REVISITING FRIEDMAN’S ADVICE

Economist Scott Sumner makes a good point: “For decades the Fed has steered the economy along a path of two to three percent inflation. The policy has not been controversial. Sometimes they ease, and sometimes they tighten.” But the policy has become controversial these days. What’s changed? Again quoting Sumner: “Recently inflation has run closer to 1%, and Bernanke has suggested pushing the rate back up to 2%.” Those are fighting words in some circles.


Bernanke’s policy prescription has triggered an outcry that the central bank should effectively stand back and let nature take its course. What is that course? Allow inflation to continue falling. This seems utterly misguided, but there’s a growing chorus of pundits who argue for no less. And let’s be clear: We’re really talking about the nominal change in the economic growth. In the current climate, it’s unlikely that we’ll see nominal GDP rise until the inflation rate stops falling if not rises a bit.
How can we achieve that goal? The policy at issue is a second round of so-called quantitative easing (QE2), or the Fed’s purchase of government bonds. Is this some radical idea cooked up by crackpots who are oblivious to economic realities? No, not at all. The challenge facing the U.S., while far from common, is hardly unprecedented. The recent experience in Japan is one example, and the Great Depression in the 1930s is another. Indeed, Milton Friedman delivered what many economists see as the definitive prescription for what a central bank should, and shouldn’t, do in the face of low and falling inflation, high unemployment and forecasts of lower aggregate spending. As explained in detail in A Monetary History of the United States, 1867-1960, it’s a mistake to maintain tight monetary policy under those conditions.
Ah-hah! counter the critics. Fed policy is loose, very loose these days, as indicated by the zero-to-25-basis point Fed funds target rate. Actually, that’s a misreading of current conditions. Indeed, as one example, the Taylor Rule implies that Fed funds should be at negative 5% or so. The Fed’s not going to engage in negative policy rates, but it still has options, namely QE2. For some background on why that’s reasonable and arguably necessary, allow Milton Friedman to explain, albeit as it related to Japan in the 1990s. Analyzing the Japanese economic ills in 1998, Friedman dismissed the idea that low interest rates were a sign of easy money and that there was nothing else the Bank of Japan could do.
Although Friedman’s point is misunderstood in the current climate, if not ignored entirely, some economists are attempting to set the record straight.

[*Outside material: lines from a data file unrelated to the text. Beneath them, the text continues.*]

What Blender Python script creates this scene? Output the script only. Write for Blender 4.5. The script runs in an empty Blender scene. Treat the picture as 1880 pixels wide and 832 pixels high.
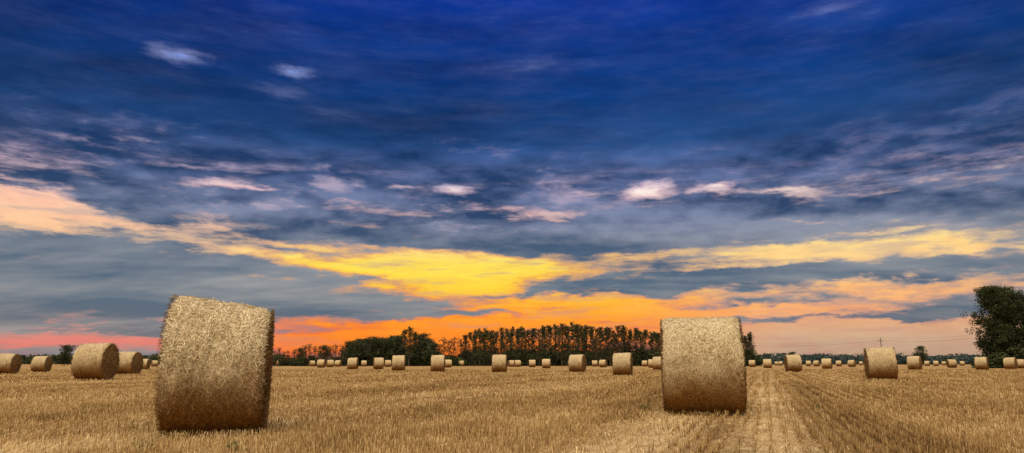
import bpy, math, random
import numpy as np
from mathutils import Vector
random.seed(7)
rng = np.random.default_rng(11)
scene = bpy.context.scene
scene.view_settings.view_transform = 'Standard'
scene.view_settings.look = 'None'
scene.view_settings.exposure = 0
COL = scene.collection

# ------------------------------------------------------------------ camera
F = 1253.33; HZ = 667.0; CAMH = 0.8
P = math.atan((HZ - 416) / F)
cam = bpy.data.cameras.new("camera"); cam.lens = 24; cam.sensor_width = 36
cam.clip_end = 20000; cam.clip_start = 0.05
camo = bpy.data.objects.new("camera", cam); COL.objects.link(camo)
camo.location = (0, 0, CAMH); camo.rotation_euler = (math.pi / 2 + P, 0, 0)
scene.camera = camo

def ray(x, y):
    a = (x - 940) / F; b = (416 - y) / F
    return (a, math.cos(P) - b * math.sin(P), math.sin(P) + b * math.cos(P))
def azel(x, y):
    X, Y, Z = ray(x, y)
    return math.atan2(X, Y), math.atan2(Z, math.hypot(X, Y))
def ground(x, y):
    X, Y, Z = ray(x, y); t = CAMH / -Z
    return X * t, Y * t
def at_dist(x, d):
    return (x - 940) / 1278.0 * d, d
def s2l(c):
    r = []
    for v in c:
        v /= 255.0
        r.append(v / 12.92 if v <= 0.04045 else ((v + 0.055) / 1.055) ** 2.4)
    return tuple(r) + (1.0,)

# ------------------------------------------------------------------ node helper
class NT:
    def __init__(s, tree): s.t = tree; s.n = tree.nodes; s.l = tree.links
    def new(s, k, **kw):
        n = s.n.new(k)
        for a, b in kw.items(): setattr(n, a, b)
        return n
    def put(s, sock, v):
        if isinstance(v, bpy.types.NodeSocket): s.l.new(v, sock)
        else: sock.default_value = v
    def m(s, op, a, b=None, c=None, clamp=False):
        n = s.new('ShaderNodeMath', operation=op); n.use_clamp = clamp
        s.put(n.inputs[0], a)
        if b is not None: s.put(n.inputs[1], b)
        if c is not None: s.put(n.inputs[2], c)
        return n.outputs[0]
    def comb(s, x, y, z):
        n = s.new('ShaderNodeCombineXYZ')
        for i, v in enumerate((x, y, z)): s.put(n.inputs[i], v)
        return n.outputs[0]
    def sep(s, v):
        n = s.new('ShaderNodeSeparateXYZ'); s.l.new(v, n.inputs[0]); return n.outputs
    def noise(s, vec, scale, detail=4, rough=0.5, dist=0.0, out=0):
        n = s.new('ShaderNodeTexNoise'); s.l.new(vec, n.inputs['Vector'])
        n.inputs['Scale'].default_value = scale; n.inputs['Detail'].default_value = detail
        n.inputs['Roughness'].default_value = rough; n.inputs['Distortion'].default_value = dist
        return n.outputs[out]
    def smooth(s, v, a, b, o0=0.0, o1=1.0):
        n = s.new('ShaderNodeMapRange', interpolation_type='SMOOTHSTEP')
        s.put(n.inputs[0], v); n.inputs[1].default_value = a; n.inputs[2].default_value = b
        n.inputs[3].default_value = o0; n.inputs[4].default_value = o1
        return n.outputs[0]
    def ramp(s, v, stops):
        n = s.new('ShaderNodeValToRGB'); s.put(n.inputs[0], v)
        e = n.color_ramp.elements
        while len(e) < len(stops): e.new(0.5)
        for el, (p, c) in zip(e, sorted(stops, key=lambda q: q[0])):
            el.position = p; el.color = c
        return n.outputs[0]
    def mix(s, f, a, b, mode='MIX'):
        n = s.new('ShaderNodeMix', data_type='RGBA', blend_type=mode)
        s.put(n.inputs[0], f); s.put(n.inputs[6], a); s.put(n.inputs[7], b)
        return n.outputs[2]
    def vm(s, op, a, b=None, c=None):
        n = s.new('ShaderNodeVectorMath', operation=op)
        s.put(n.inputs[0], a)
        if b is not None: s.put(n.inputs[1], b)
        if c is not None: s.put(n.inputs[2], c)
        return n.outputs[1] if op == 'LENGTH' else n.outputs[0]

# ------------------------------------------------------------------ world sky
world = bpy.data.worlds.new("World"); scene.world = world; world.use_nodes = True
world.node_tree.nodes.clear()
world.cycles.sampling_method = 'MANUAL'; world.cycles.sample_map_resolution = 256
w = NT(world.node_tree)
tc = w.new('ShaderNodeTexCoord'); D = tc.outputs['Generated']
dx, dy, dz = w.sep(D)
az = w.m('ARCTAN2', dx, dy)
el = w.m('ARCSINE', dz)
zz = w.m('ADD', w.m('ABSOLUTE', dz), 0.13)
Q = w.comb(w.m('DIVIDE', dx, zz), w.m('MULTIPLY', w.m('DIVIDE', dy, zz), 1.7), 0.0)
G = w.vm('MULTIPLY', D, (1.0, 1.0, 3.2))
nW = w.noise(G, 6.0, 7, 0.62, 0.0, 1)
wr, wg, wb = w.sep(nW)
nC = w.noise(w.vm('ADD', Q, (3.7, 42.1, 9.0)), 2.0, 5, 0.62)
nG = w.noise(w.vm('MULTIPLY', D, (1.0, 1.0, 4.2)), 16, 6, 0.66)
nS = w.noise(w.vm('MULTIPLY_ADD', D, (1.0, 1.0, 8.5), (3, 8, 1)), 7.5, 6, 0.64)
nL = w.noise(w.vm('MULTIPLY_ADD', D, (1.0, 1.0, 2.6), (1, 2, 3)), 6.5, 6, 0.54)
nL2 = w.noise(w.vm('MULTIPLY_ADD', D, (1.0, 1.0, 2.6), (1, 2, 2.965)), 6.5, 6, 0.54)
az2 = w.m('ADD', az, w.m('MULTIPLY', w.m('SUBTRACT', wr, 0.5), 0.15))
el2 = w.m('ADD', el, w.m('MULTIPLY', w.m('SUBTRACT', wg, 0.5), 0.07))
SH = {0: w.comb(az2, el2, 0.0), -1: w.comb(az2, w.m('MULTIPLY_ADD', az2, 0.11, el2), 0.0), 1: w.comb(az2, w.m('MULTIPLY_ADD', az2, -0.11, el2), 0.0)}
gaps = [
 (40, 386, 90, 24, 0, .95), (200, 400, 170, 9, -1, 0.7), (60, 402, 130, 10, -1, .5), (430, 462, 130, 12, -1, 0.6), (320, 440, 110, 7, -1, .4),
 (560, 488, 110, 12, -1, 0.65), (770, 499, 240, 28, 0, 1.3), (940, 500, 150, 25, 0, 1.0), (830, 530, 130, 17, 0, 0.9), (640, 474, 200, 8, 0, .5),
 (500, 442, 190, 6, -1, .4), (700, 455, 220, 6, 0, .4), (880, 468, 160, 7, 0, .4), (800, 520, 420, 60, 0, .2),
 (1190, 466, 170, 9, 0, 0.5), (1560, 466, 220, 17, 0, 1.2), (1720, 448, 130, 8, -1, .5), (1420, 460, 90, 10, 1, .5),
 (1490, 412, 120, 7, 0, 0.6), (1610, 428, 80, 6, 0, .45),
 (880, 596, 360, 26, 0, 1.05), (1000, 558, 240, 14, 0, .9), (570, 622, 170, 20, 0, .8), (1150, 576, 200, 22, 0, .95), (900, 642, 500, 24, 0, 1.1), (800, 606, 300, 16, 0, .6), (950, 612, 330, 20, 0, .5),
 (1480, 568, 300, 10, 0, 0.85), (1620, 533, 190, 12, 0, 0.8), (1250, 547, 190, 9, 0, .65), (1160, 497, 120, 8, 0, .4), (1330, 497, 100, 7, 0, .4), (1300, 575, 250, 12, 0, .5),
 (1640, 622, 380, 32, 0, 1.35), (1860, 612, 150, 28, 0, .7), (1450, 606, 200, 20, 0, .9),
 (120, 628, 240, 9, 0, .6), (20, 648, 240, 11, 0, .55), (330, 594, 170, 5, 0, .4), (260, 638, 200, 8, 0, .5), (100, 605, 180, 4, 0, .4),
 (1178, 345, 58, 13, 0, 0.95), (1345, 346, 34, 9, 0, 0.95), (1440, 360, 90, 6, -1, 0.5), (1280, 350, 30, 7, 0, .55),
 (945, 388, 80, 10, -1, 0.65), (855, 358, 40, 9, 0, 0.55), (420, 342, 80, 9, 0, 0.65), (480, 350, 40, 6, 0, .4),
 (620, 373, 40, 7, 0, 0.65), (735, 350, 50, 6, 0, 0.5), (360, 298, 110, 6, 0, .35), (1020, 392, 40, 7, 0, .45), (1060, 350, 60, 5, 0, .3),
 (345, 103, 40, 17, -1, 0.68), (556, 134, 44, 14, 1, 0.62), (520, 172, 60, 11, 0, 0.25), (630, 213, 70, 12, 0, .18), (225, 224, 80, 12, 0, .18),
 (60, 285, 120, 10, 0, .15), (60, 338, 90, 7, 0, .4), (1000, 124, 140, 14, 0, .18), (1550, 18, 100, 18, 0, .2),
 (610, 345, 110, 34, 0, -0.45), (225, 350, 110, 18, 0, -0.3), (470, 378, 200, 16, -1, -0.4), (800, 378, 120, 16, 0, -.3),
 (200, 505, 420, 62, 0, -0.42), (1040, 428, 330, 34, 0, -0.65), (1250, 415, 200, 30, 0, -.55), (600, 418, 260, 14, -1, -.45),
 (720, 524, 130, 5, 0, -.8), (400, 545, 300, 40, 0, -0.4), (1150, 522, 200, 14, 0, -0.5), (1400, 508, 200, 14, 0, -0.4), (960, 540, 150, 6, 0, -.7),
 (815, 577, 160, 6, 0, -1.0), (690, 556, 240, 11, 0, -.6), (1130, 588, 110, 5, 0, -.8), (600, 606, 110, 8, 0, -.55), (740, 600, 90, 5, 0, -.6),
 (1700, 498, 200, 14, 0, -.35), (1790, 562, 190, 10, 0, -.5), (1700, 584, 260, 7, 0, -.7), (200, 610, 170, 7, 0, -.5), (1400, 588, 130, 6, 0, -.8),
 (1010, 566, 70, 5, 0, -.7), (1700, 380, 260, 30, 0, -.4), (250, 470, 260, 14, 0, -.25),
]
S = None
for (x, y, rx, ry, tl, wt) in gaps:
    a, e = azel(x, y)
    sx = 1 / (rx / F * 1.35 * 0.93); sy = 1 / (ry / F * 1.5 * 0.96)
    ee = e + (0.11 * a if tl < 0 else (-0.11 * a if tl > 0 else 0))
    ln = w.vm('LENGTH', w.vm('MULTIPLY_ADD', SH[tl], (sx, sy, 0), (-a * sx, -ee * sy, 0)))
    g = w.m('SUBTRACT', 1.0, ln, clamp=True)
    S = w.m('MULTIPLY', g, wt) if S is None else w.m('MULTIPLY_ADD', g, wt, S)
up = w.smooth(el, azel(940, 420)[1], azel(940, 260)[1])
amp = w.m('MULTIPLY_ADD', up, -0.70, 1.0)
c_ = lambda n_, k: w.m('MULTIPLY', w.m('SUBTRACT', n_, 0.5), k)
nz = w.m('ADD', w.m('ADD', c_(nC, 0.7), c_(nG, 1.4)), c_(nS, 1.6))
S = w.m('MULTIPLY_ADD', nz, amp, S)
hard = w.smooth(S, 0.08, 0.74)
soft = w.smooth(S, -0.12, 0.38)

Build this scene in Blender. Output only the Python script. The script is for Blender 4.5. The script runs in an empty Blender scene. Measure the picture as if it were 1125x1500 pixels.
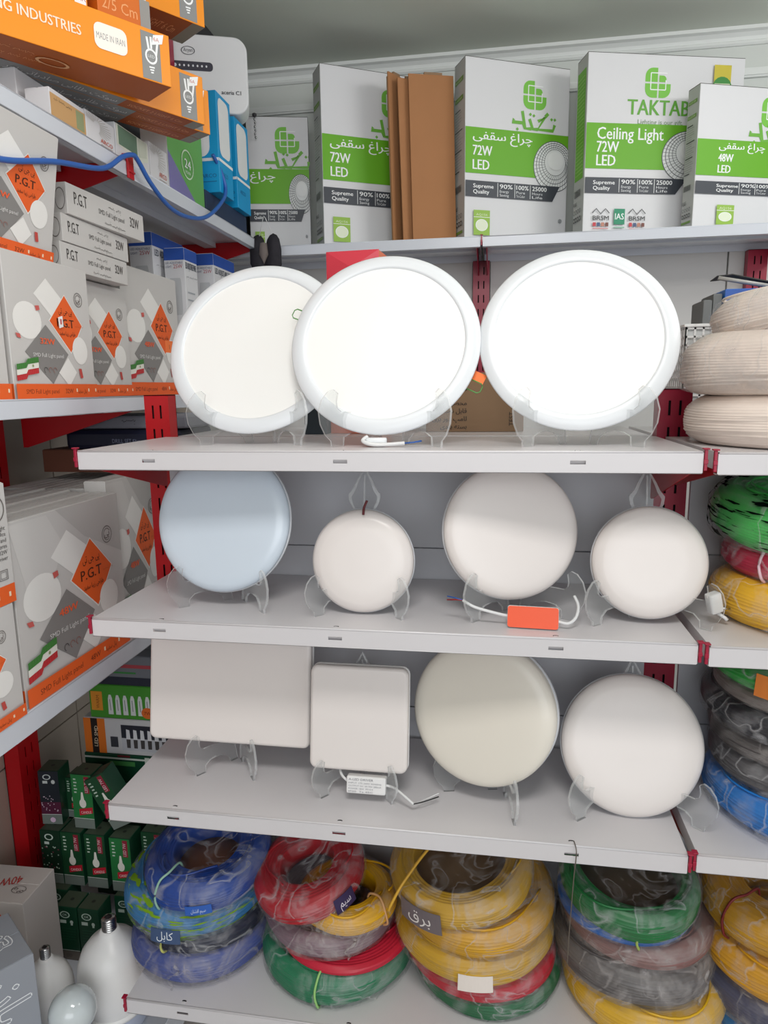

For instance, David Beckworth and William Ruger provide a basic overview in Wednesday’s op-ed “What Would Milton Friedman Say About Fed Policy Under Bernanke?
Yes, there are risks with QE2. But the risks of not engaging in QE2 appear to be substantially greater. Unless you expect a material change for the better in the economy in the near term, calling on the Fed to stand pat risks repeating the mistakes of monetary history.

One thought on “REVISITING FRIEDMAN’S ADVICE

  1. Ralph Musgrave

    In the Hoover Institution article to which the above article links, Friedman claims that “The Bank of Japan can buy government bonds on the open market, paying for them with either currency or deposits at the Bank of Japan, what economists call high-powered money. Most of the proceeds will end up in commercial banks, adding to their reserves and enabling them to expand their liabilities by loans and open market purchases. But whether they do so or not, the money supply will increase.”
    That is nonsense. First, the theory: commercial banks do not need reserves in order to lend. If they see a viable lending opportunity, they create the relevant money out of thin air. Second, the evidence: U.S. (and U.K.) bank reserves have risen by astronomic and unprecedented amounts over the last two years, but they are not rushing out to lend!
    As for Friedman’s claim that “whether they do so or not, the money supply will increase”, that is also nonsense. A money supply increase is a total irrelevance unless someone does something with the increase (as David Hume pointed out in his essay “Of Money” over 250 years ago). If I print a million tons of $100 dollar bills and hid them down a disused coal mine, there’d be no effect, would there?
    The problem the U.S. has is political. The banks have money, plus businesses are cash rich; but it’s households that are (or feel) cash constrained, i.e. they are deleveraging. Unfortunately the only way of feeding cash to households involves increasing the deficit, and the politicians on Capitol Hill won’t wear that. Those politicians should burn in Hell.